▶ [Entries]:
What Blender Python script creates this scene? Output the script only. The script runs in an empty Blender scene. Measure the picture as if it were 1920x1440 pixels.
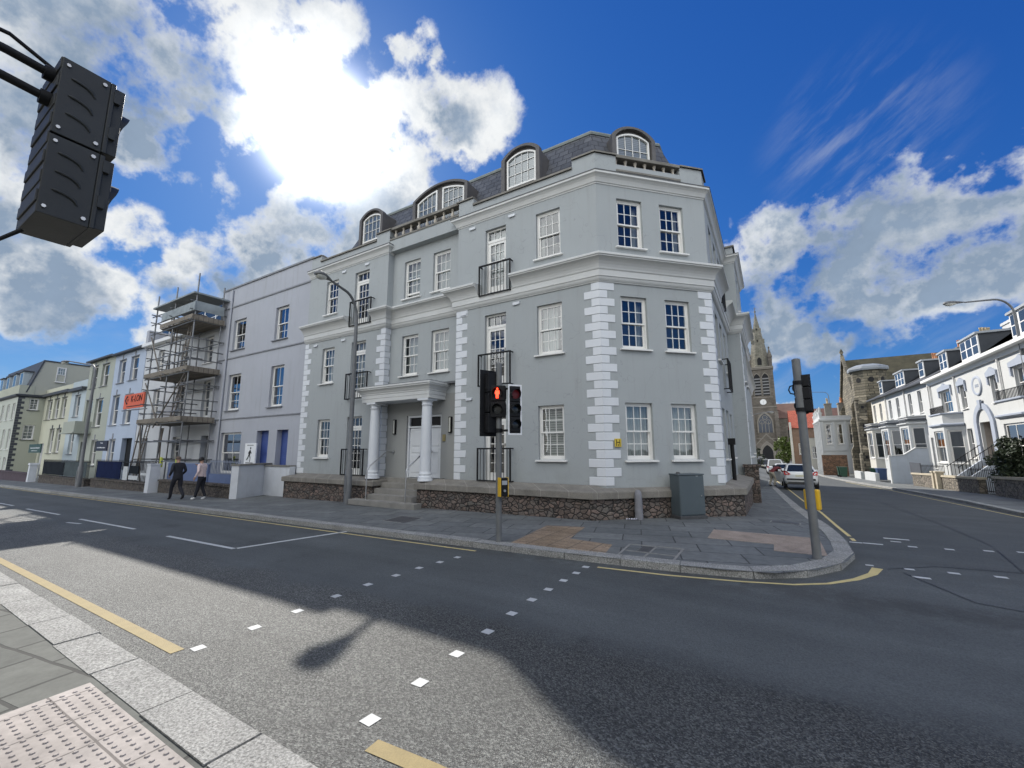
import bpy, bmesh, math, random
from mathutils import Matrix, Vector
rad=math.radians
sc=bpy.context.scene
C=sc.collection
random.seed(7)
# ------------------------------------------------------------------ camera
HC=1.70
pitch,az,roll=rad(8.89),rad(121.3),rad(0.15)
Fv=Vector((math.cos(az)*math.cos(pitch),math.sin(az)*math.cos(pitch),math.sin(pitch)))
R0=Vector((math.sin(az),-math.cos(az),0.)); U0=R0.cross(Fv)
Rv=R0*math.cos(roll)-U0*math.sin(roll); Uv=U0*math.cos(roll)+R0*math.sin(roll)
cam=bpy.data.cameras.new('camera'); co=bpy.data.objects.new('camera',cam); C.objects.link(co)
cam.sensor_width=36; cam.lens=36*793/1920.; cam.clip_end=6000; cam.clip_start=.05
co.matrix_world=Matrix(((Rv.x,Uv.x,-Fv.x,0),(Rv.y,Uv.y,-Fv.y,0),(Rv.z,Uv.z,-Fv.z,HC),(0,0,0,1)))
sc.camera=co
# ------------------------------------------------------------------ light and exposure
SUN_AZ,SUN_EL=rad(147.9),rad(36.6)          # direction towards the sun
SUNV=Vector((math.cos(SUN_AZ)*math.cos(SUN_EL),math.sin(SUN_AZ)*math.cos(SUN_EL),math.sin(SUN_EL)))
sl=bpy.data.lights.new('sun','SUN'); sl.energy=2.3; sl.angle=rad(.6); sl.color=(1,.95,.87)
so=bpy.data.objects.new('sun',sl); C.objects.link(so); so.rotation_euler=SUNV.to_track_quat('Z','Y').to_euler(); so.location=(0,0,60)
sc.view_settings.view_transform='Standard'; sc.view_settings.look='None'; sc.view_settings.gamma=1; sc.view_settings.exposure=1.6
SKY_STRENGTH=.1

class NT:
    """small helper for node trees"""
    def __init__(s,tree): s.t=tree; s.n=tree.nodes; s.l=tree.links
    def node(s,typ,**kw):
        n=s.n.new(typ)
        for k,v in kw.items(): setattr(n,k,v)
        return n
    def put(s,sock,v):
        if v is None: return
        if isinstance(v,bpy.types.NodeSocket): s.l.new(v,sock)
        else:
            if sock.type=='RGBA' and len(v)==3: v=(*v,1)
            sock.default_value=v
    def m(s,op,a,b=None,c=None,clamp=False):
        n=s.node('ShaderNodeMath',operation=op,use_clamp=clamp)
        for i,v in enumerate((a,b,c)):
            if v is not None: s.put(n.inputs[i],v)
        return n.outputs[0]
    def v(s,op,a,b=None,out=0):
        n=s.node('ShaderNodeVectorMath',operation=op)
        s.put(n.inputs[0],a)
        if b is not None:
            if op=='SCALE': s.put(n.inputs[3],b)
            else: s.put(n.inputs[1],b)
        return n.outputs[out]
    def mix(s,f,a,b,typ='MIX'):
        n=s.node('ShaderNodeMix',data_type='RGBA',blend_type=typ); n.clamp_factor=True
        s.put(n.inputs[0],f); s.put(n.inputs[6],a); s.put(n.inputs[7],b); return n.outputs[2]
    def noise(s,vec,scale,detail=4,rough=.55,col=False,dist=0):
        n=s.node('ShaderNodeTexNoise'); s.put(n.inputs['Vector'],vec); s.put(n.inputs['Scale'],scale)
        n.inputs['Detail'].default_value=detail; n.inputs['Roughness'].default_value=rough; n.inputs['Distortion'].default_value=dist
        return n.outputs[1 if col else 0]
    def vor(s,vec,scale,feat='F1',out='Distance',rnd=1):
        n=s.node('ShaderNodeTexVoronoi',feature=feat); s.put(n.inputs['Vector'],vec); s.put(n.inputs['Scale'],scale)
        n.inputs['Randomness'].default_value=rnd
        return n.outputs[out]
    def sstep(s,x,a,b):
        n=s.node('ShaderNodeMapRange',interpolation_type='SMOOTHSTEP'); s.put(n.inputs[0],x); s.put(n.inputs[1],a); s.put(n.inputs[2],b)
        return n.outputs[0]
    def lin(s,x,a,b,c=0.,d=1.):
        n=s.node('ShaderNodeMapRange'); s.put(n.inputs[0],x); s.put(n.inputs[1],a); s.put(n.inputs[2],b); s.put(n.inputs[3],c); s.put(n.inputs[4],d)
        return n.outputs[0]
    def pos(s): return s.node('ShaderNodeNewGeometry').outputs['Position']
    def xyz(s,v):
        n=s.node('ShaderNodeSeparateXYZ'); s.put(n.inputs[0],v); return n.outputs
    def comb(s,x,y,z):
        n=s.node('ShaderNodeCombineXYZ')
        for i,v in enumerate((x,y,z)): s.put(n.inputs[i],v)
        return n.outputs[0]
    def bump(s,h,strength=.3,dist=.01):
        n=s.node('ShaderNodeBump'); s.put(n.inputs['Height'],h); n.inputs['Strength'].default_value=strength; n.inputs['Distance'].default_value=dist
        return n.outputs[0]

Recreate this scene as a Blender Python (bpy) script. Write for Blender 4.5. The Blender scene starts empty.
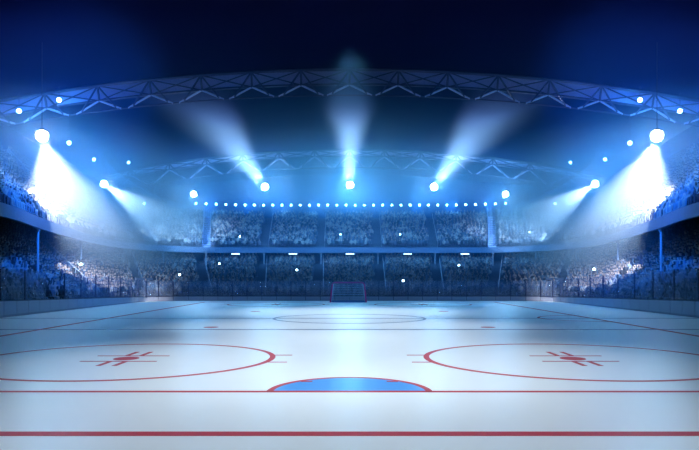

▶ [Work to be completed]:
Would you set down the listing exactly, omitting pictures?

▶ [Full response]:
What Blender Python script creates this scene? Output the script only. The script runs in an empty Blender scene. Measure the picture as if it were 1920x1440 pixels.
import bpy, bmesh, math, random
from mathutils import Matrix, Vector
rad=math.radians
sc=bpy.context.scene
C=sc.collection
random.seed(7)
# ------------------------------------------------------------------ camera
HC=1.70
pitch,az,roll=rad(8.89),rad(121.3),rad(0.15)
Fv=Vector((math.cos(az)*math.cos(pitch),math.sin(az)*math.cos(pitch),math.sin(pitch)))
R0=Vector((math.sin(az),-math.cos(az),0.)); U0=R0.cross(Fv)
Rv=R0*math.cos(roll)-U0*math.sin(roll); Uv=U0*math.cos(roll)+R0*math.sin(roll)
cam=bpy.data.cameras.new('camera'); co=bpy.data.objects.new('camera',cam); C.objects.link(co)
cam.sensor_width=36; cam.lens=36*793/1920.; cam.clip_end=6000; cam.clip_start=.05
co.matrix_world=Matrix(((Rv.x,Uv.x,-Fv.x,0),(Rv.y,Uv.y,-Fv.y,0),(Rv.z,Uv.z,-Fv.z,HC),(0,0,0,1)))
sc.camera=co
# ------------------------------------------------------------------ light and exposure
SUN_AZ,SUN_EL=rad(147.9),rad(36.6)          # direction towards the sun
SUNV=Vector((math.cos(SUN_AZ)*math.cos(SUN_EL),math.sin(SUN_AZ)*math.cos(SUN_EL),math.sin(SUN_EL)))
sl=bpy.data.lights.new('sun','SUN'); sl.energy=2.3; sl.angle=rad(.6); sl.color=(1,.95,.87)
so=bpy.data.objects.new('sun',sl); C.objects.link(so); so.rotation_euler=SUNV.to_track_quat('Z','Y').to_euler(); so.location=(0,0,60)
sc.view_settings.view_transform='Standard'; sc.view_settings.look='None'; sc.view_settings.gamma=1; sc.view_settings.exposure=1.6
SKY_STRENGTH=.1

class NT:
    """small helper for node trees"""
    def __init__(s,tree): s.t=tree; s.n=tree.nodes; s.l=tree.links
    def node(s,typ,**kw):
        n=s.n.new(typ)
        for k,v in kw.items(): setattr(n,k,v)
        return n
    def put(s,sock,v):
        if v is None: return
        if isinstance(v,bpy.types.NodeSocket): s.l.new(v,sock)
        else:
            if sock.type=='RGBA' and len(v)==3: v=(*v,1)
            sock.default_value=v
    def m(s,op,a,b=None,c=None,clamp=False):
        n=s.node('ShaderNodeMath',operation=op,use_clamp=clamp)
        for i,v in enumerate((a,b,c)):
            if v is not None: s.put(n.inputs[i],v)
        return n.outputs[0]
    def v(s,op,a,b=None,out=0):
        n=s.node('ShaderNodeVectorMath',operation=op)
        s.put(n.inputs[0],a)
        if b is not None:
            if op=='SCALE': s.put(n.inputs[3],b)
            else: s.put(n.inputs[1],b)
        return n.outputs[out]
    def mix(s,f,a,b,typ='MIX'):
        n=s.node('ShaderNodeMix',data_type='RGBA',blend_type=typ); n.clamp_factor=True
        s.put(n.inputs[0],f); s.put(n.inputs[6],a); s.put(n.inputs[7],b); return n.outputs[2]
    def noise(s,vec,scale,detail=4,rough=.55,col=False,dist=0):
        n=s.node('ShaderNodeTexNoise'); s.put(n.inputs['Vector'],vec); s.put(n.inputs['Scale'],scale)
        n.inputs['Detail'].default_value=detail; n.inputs['Roughness'].default_value=rough; n.inputs['Distortion'].default_value=dist
        return n.outputs[1 if col else 0]
    def vor(s,vec,scale,feat='F1',out='Distance',rnd=1):
        n=s.node('ShaderNodeTexVoronoi',feature=feat); s.put(n.inputs['Vector'],vec); s.put(n.inputs['Scale'],scale)
        n.inputs['Randomness'].default_value=rnd
        return n.outputs[out]
    def sstep(s,x,a,b):
        n=s.node('ShaderNodeMapRange',interpolation_type='SMOOTHSTEP'); s.put(n.inputs[0],x); s.put(n.inputs[1],a); s.put(n.inputs[2],b)
        return n.outputs[0]
    def lin(s,x,a,b,c=0.,d=1.):
        n=s.node('ShaderNodeMapRange'); s.put(n.inputs[0],x); s.put(n.inputs[1],a); s.put(n.inputs[2],b); s.put(n.inputs[3],c); s.put(n.inputs[4],d)
        return n.outputs[0]
    def pos(s): return s.node('ShaderNodeNewGeometry').outputs['Position']
    def xyz(s,v):
        n=s.node('ShaderNodeSeparateXYZ'); s.put(n.inputs[0],v); return n.outputs
    def comb(s,x,y,z):
        n=s.node('ShaderNodeCombineXYZ')
        for i,v in enumerate((x,y,z)): s.put(n.inputs[i],v)
        return n.outputs[0]
    def bump(s,h,strength=.3,dist=.01):
        n=s.node('ShaderNodeBump'); s.put(n.inputs['Height'],h); n.inputs['Strength'].default_value=strength; n.inputs['Distance'].default_value=dist
        return n.outputs[0]

Recreate this scene as a Blender Python (bpy) script. Write for Blender 4.5. The Blender scene starts empty.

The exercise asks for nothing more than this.